Este momento estranho fomenta uma busca eterna por inimigos. Quando tal sanha é absorvida por agentes do estado, corre-se o risco de abusos e equívocos. Foi o que vimos recentemente na tragédia de Paraisópolis que resultou na morte de nove jovens pisoteados, após ação no mínimo intempestiva de integrantes da Polícia Militar de São Paulo. Guardadas as devidas proporções, um tumulto bastante similar pôs fim a festa de comemoração dos títulos do Flamengo no último dia 24, com o aparato do Estado do Rio utilizando de força bruta não letal contra populares.
Nas duas situações, as forças de segurança apresentaram suas justificativas para a truculência. Em São Paulo, a tragédia foi causada pela perseguição a supostos bandidos motorizados que escaparam em meio à multidão que se aglomerava ao som do funk. No Rio de Janeiro, o caos teria se instalado após alguns torcedores tentarem furar o bloqueio para seguir acompanhando o cortejo dos campeões. Escusas à parte, não importa a causa, mas a consequência: o que se viu foi o Estado se opor à população em repúdio a seu direito de livre manifestação.
Por vezes, receio que tais situações signifiquem a falência de nossas forças de segurança, incapazes de se antecipar pela inteligência e prevenir, de fato, situações similares.
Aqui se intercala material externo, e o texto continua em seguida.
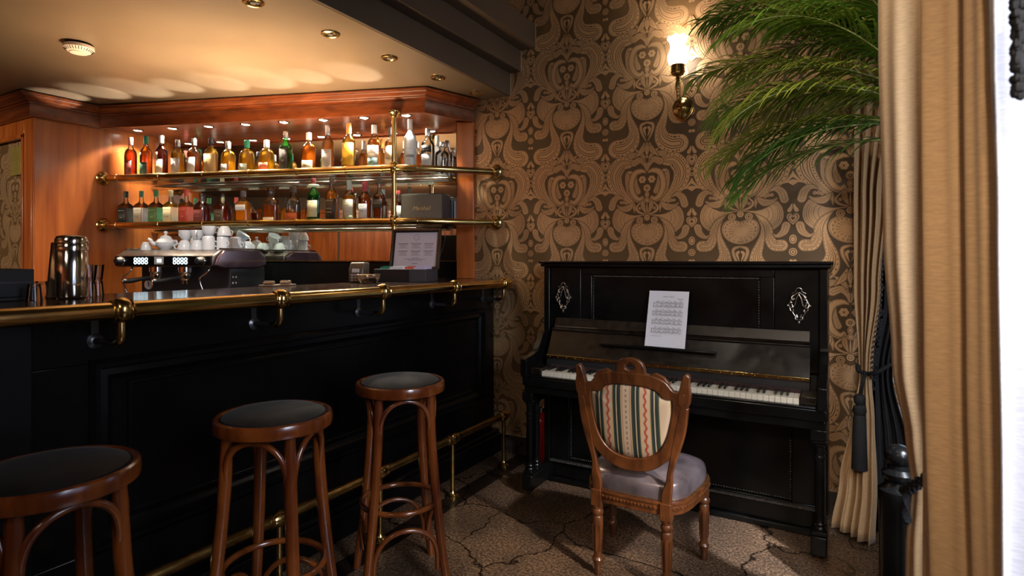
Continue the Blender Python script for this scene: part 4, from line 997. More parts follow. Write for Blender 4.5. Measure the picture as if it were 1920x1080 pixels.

Em outras, temo que a repressão seja ferramenta intencional para manter o status quo, uma vez que sempre é exacerbada ante a manifestações genuinamente populares como o funk e o futebol. Por que tratar deste tema em uma coluna de esporte? Talvez seja pelo fato de já ter sido tratado como bicho e mantido cativo em um estádio de futebol minutos a fio pelo simples fato de torcer pelo time visitante em nome de uma segurança repressora, mais coagido pelo Estado do que pela dita violência de nossas arquibancadas.